Scarpetta means “little shoe” in Italian. This is a colloquial expression, and probably most Italian families’ have their own stories about the practice – but, first, let’s clarify what it is. Fare la scarpetta means when you find yourself in the situation described above, you simply take a piece of bread from the basket – which part of the bread you choose is important and strategic – and propel it into the sauce. At this very moment, that piece of bread transforms into a tiny shoe – and the sauce is the soft ground, if you will, in which your little shoe is sinking. Italy could be divided into two groups: those who do the scarpetta, and those (few) who don’t. Some people do so only furtively – just enough to show solidarity; more brazen food lovers just dig in with no regrets. A good scarpettaro – that is, the doer of the deed – will leave the plate with nearly no trace of sauce – which is of great help, as we all know, for the dishwasher.

I have three brothers and two sisters and when we were little, growing up in Venice in the 50’s, we had to clean our plates this way – we simply had to, no discussions – and we enjoyed doing so.

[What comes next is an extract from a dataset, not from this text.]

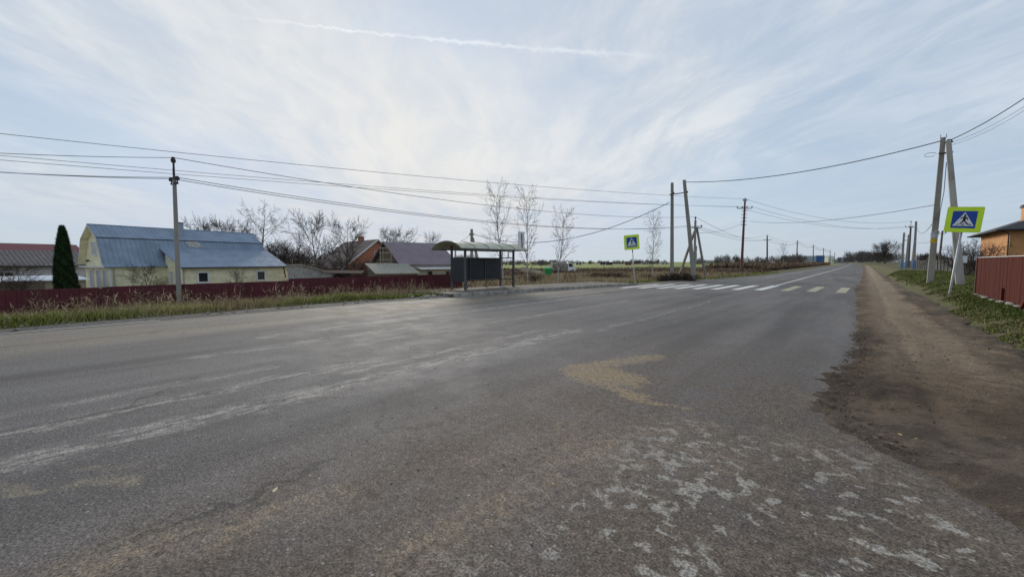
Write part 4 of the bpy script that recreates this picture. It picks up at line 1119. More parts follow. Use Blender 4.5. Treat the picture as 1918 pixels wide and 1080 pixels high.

Absurd as it may sound, our mother taught us to first gently pass a piece of bread around our tomato-smeared lips and chin, and then do a little scarpettina. The reason was simple: we used real and precious cloth napkins and we didn’t have a washing machine yet – and we kids made a real mess of those napkins. Another important reason di fare la scarpetta (literally “to do the scarpetta”) was that in our family, as in millions of other Italian families in those days, the idea of wasting any food was considered a mortal sin; this was true not only in Italy, but in many post-war European countries. Doing scarpetta was not only a way to save the precious sauce left on our plates, but also a way to use up all those little pieces of bread scattered about the table. There was one caveat to the scarpetta rule in our family: we were taught that this habit was a definite no-no in polite society and in most restaurants. If we found ourselves in such circumstances, my father’s edict was that maybe, but just maybe, it was permissible to do scarpetta once or twice if we used our fork instead of our fingers.

Northern Italians normally do not eat bread with pasta. A piece of bread is used just as a tool for gently assisting food onto a fork. Southern Italians are more honest. They love eating pasta with bread and they don’t hide it. It’s not rare, even today, to see hard workers – the hungry ones – dipping a whole panino in a juicy plate of pasta – with as clear a conscience as if they were plunging a biscotto in a caffelatte. So, scarpetta? – si!